Pintamos efectivamente poco, por eso
no podemos borrar a capricho los desastres naturales. Somos huéspedes en un
universo que tiene sus leyes, de ahí que haya que estar siempre con un pie en
el estribo o dispuestos a partir. Eso no significa que haya que resignarse. La
historia de la humanidad es una lucha por la supervivencia en un medio hostil.
Lo que la historia nos enseña es que
el éxito en esa lucha tan desigual depende de la conciencia que tengamos de
nuestra debilidad. Buena parte de los daños que inferimos a la naturaleza
vienen del falso supuesto de que somos invencibles y que podemos con todo. Nos
imaginamos que podemos, con todo derecho, construir pisos en una torrentera que
un buen día el agua se los llevará por delante, o que podemos hacer leyes que
declaren urbanizable territorios, como las laderas de los volcanes, de los que
la madre naturaleza no quiere desprenderse. Litigar contra ella es una soberana
torpeza. Si lo hacemos es porque creemos que el homo sapiens que somos, dispone de un poder científico capaz de
convertir las cenizas en perlas y los desechos en corales, como hace el mar.

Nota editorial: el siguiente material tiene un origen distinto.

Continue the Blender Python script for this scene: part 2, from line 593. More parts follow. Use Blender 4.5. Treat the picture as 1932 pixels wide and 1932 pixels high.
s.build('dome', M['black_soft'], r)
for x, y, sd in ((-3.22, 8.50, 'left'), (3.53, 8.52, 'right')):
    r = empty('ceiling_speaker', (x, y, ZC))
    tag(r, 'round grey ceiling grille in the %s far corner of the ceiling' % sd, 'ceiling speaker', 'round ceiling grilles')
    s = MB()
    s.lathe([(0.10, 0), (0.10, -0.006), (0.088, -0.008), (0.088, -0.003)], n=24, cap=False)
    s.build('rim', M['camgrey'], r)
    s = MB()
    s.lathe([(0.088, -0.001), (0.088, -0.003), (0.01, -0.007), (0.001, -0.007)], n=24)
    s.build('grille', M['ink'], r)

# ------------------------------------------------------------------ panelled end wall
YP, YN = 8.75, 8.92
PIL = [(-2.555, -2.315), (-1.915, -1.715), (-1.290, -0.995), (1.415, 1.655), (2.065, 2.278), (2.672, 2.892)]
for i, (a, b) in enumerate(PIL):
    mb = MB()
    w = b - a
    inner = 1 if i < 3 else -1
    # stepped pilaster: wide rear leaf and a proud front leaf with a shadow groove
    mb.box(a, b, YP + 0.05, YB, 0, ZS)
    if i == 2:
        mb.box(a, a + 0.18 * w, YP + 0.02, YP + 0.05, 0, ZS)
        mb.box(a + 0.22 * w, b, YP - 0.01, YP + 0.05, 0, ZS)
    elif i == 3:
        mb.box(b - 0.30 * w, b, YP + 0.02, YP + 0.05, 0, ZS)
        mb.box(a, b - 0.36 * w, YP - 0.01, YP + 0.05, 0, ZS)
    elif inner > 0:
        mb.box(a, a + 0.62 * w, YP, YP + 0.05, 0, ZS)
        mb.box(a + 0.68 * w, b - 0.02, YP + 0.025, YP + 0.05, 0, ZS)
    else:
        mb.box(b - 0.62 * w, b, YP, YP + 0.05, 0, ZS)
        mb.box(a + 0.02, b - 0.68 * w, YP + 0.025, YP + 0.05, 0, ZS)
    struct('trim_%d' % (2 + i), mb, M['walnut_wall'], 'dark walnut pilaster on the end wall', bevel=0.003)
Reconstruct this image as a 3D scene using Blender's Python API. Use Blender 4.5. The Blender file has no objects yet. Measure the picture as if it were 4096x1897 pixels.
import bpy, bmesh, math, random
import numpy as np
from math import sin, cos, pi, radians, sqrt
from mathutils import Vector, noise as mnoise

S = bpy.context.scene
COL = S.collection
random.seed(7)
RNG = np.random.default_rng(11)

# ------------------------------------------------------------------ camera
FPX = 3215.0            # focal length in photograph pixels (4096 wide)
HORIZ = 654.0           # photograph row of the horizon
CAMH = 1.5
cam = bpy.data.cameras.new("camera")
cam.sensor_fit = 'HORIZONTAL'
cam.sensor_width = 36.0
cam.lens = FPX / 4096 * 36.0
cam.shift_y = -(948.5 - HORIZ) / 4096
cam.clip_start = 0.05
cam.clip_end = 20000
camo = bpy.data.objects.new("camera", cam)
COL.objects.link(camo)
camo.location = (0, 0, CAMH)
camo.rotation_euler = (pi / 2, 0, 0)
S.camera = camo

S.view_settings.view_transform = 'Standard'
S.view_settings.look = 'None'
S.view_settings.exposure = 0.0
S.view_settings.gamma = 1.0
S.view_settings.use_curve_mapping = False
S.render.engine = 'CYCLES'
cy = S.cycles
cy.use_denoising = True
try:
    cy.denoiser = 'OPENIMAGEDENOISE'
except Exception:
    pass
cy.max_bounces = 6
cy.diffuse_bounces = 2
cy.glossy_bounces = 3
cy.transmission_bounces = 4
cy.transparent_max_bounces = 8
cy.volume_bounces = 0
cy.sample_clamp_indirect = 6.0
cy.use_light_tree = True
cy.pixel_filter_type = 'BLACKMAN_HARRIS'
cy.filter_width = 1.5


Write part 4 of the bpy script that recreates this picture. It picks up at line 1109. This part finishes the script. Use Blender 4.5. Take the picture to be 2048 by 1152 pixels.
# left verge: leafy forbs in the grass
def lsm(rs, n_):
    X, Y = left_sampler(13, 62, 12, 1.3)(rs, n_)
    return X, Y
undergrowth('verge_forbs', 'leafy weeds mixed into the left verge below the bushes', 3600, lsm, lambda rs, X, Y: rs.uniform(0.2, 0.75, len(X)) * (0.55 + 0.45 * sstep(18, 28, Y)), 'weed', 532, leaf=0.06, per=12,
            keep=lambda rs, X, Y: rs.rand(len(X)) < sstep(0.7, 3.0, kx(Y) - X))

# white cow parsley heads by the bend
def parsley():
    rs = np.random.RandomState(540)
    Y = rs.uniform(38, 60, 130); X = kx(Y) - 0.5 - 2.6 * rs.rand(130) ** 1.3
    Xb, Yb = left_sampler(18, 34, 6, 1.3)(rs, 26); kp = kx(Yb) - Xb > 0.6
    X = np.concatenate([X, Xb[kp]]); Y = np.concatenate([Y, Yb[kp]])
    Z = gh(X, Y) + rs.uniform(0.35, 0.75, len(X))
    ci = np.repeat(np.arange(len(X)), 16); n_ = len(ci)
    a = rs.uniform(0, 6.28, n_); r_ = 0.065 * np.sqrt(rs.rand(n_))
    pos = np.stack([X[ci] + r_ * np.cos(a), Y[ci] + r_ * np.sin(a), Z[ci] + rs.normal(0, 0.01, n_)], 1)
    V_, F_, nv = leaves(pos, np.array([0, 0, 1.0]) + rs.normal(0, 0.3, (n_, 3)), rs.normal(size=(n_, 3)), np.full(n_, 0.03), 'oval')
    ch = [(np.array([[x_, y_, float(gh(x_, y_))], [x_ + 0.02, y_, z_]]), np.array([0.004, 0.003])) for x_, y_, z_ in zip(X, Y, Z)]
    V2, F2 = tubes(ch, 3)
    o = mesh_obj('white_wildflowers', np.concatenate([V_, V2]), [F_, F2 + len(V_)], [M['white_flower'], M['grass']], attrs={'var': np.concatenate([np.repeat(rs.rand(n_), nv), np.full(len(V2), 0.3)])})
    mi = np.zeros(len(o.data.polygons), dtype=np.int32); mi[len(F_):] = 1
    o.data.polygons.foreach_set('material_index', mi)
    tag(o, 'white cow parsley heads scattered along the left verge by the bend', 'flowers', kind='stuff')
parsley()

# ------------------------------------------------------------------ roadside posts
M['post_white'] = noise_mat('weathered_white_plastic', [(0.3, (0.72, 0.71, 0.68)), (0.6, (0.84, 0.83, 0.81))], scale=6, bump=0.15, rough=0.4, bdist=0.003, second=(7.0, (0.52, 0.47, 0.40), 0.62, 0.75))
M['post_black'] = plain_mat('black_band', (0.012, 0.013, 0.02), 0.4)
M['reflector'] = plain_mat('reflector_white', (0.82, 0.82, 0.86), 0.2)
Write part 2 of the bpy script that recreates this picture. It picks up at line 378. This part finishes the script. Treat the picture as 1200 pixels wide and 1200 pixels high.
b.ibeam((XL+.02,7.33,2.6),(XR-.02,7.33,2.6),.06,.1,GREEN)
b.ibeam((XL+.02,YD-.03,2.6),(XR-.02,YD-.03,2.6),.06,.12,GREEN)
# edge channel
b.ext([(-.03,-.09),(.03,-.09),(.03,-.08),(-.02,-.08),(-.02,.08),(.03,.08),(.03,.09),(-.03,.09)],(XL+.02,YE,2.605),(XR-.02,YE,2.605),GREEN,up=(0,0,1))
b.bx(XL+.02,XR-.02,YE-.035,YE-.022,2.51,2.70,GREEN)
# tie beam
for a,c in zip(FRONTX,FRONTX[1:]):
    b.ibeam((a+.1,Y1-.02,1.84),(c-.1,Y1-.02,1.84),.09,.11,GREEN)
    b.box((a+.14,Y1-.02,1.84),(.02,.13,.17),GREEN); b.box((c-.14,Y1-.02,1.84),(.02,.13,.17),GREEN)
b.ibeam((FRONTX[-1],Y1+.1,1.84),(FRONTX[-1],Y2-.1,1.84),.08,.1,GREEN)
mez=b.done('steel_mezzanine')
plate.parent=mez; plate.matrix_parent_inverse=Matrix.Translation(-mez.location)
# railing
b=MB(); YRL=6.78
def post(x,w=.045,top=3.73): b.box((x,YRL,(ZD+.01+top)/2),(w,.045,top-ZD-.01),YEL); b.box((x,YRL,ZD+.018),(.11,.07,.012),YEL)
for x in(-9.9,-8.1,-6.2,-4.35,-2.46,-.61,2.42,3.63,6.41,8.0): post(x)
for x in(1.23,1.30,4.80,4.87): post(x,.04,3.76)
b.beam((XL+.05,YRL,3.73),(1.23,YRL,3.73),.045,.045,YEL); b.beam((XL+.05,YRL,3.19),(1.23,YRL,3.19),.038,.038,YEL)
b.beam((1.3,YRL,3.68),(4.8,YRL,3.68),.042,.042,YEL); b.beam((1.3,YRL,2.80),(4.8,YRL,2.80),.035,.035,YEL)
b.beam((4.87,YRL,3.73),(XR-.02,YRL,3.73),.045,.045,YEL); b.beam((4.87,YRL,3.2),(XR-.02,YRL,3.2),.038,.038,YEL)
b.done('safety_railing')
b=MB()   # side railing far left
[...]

Grave equivocación porque la ciencia no hace milagros. Hay daños irreparables y
esta ciencia, si en algo es ilimitada, es en su capacidad de destruir vida y,
de momento, no en crearla.
Seremos más eficaces en la lucha por
la vida si reconocemos nuestra debilidad, que es el mensaje que nos llega desde
el volcán canario. Nuestro fuerte no consiste en echar un pulso a las fuerzas
telúricas sino en respetarlas. No podemos parar el río de fuego que baja de la
montaña, pero sí podemos dejarle pasar, ponernos a salvo y buscar un lugar
donde colocar la tienda que quede lejos de su camino.
Podría servirnos de ayuda la
reflexión que se hizo Immanuel Kant, el filósofo que más empeño puso en
defender el valor del ser humano, cuando, extasiado ante la magnificencia del
universo, hablaba “del cielo estrellado sobre mí y de la ley moral en mí”. El
ser humano es, efectivamente, un punto perdido en la inmensidad del universo.
Ante tanta grandeza sólo cabe admiración y respeto. Pero todo no acaba ahí pues
enseguida añade que ese mismo hombre, tan insignificante, es poseedor de una
baza que nadie más tiene en el cosmos, a saber, “la ley moral”.
La ley moral, en su boca, significa
conciencia, es decir, poder darse normas racionales y libres; reglas que nadie,
ni nada, puede imponernos. Lo que está diciendo es que la inteligencia compensa
nuestra debilidad. Con ella podemos, por ejemplo, reconocer nuestros límites,
los que nos impone la naturaleza y también los demás seres humanos. No tenemos
por qué competir con los volcanes. Lo que sí podemos es convertir a la
naturaleza en nuestro mejor aliado: ¿acaso no sabemos que respiramos mejor con
aire limpio? Y respeto a nuestro congéneres, mejor nos irá si les consideramos
prójimos y no enemigos. Estos son los matices que aporta la luz que brilla en
la ley moral aunque sea imperceptible en el seno de la luminaria celeste.
Somos efectivamente poca cosa y en
lo que podemos sobresalir es en la conciencia de la fragilidad humana y en la
capacidad de entender y respetar la fuerza del universo. Cuando lo olvidamos e
invadimos el espacio sideral como si fuéramos los dueños de la nave, recibimos
un doloroso aviso para que ocupemos el asiento que nos corresponde. El
espectáculo desolador de una naturaleza desenfrenada que se está llevando por
delante tantos jirones de vida humana en la isla de La Palma, nos recuerda el
modesto lugar del ser humano en el mundo, aunque él dispone, a diferencia del
rey Sol y otros astros, de una luz que le permite maravillarse ante tamaño
espectáculo. Esa es nuestra grandeza y no la del pirómano o la del agente
inmobiliario que quiere vendernos parcelas volcánicas.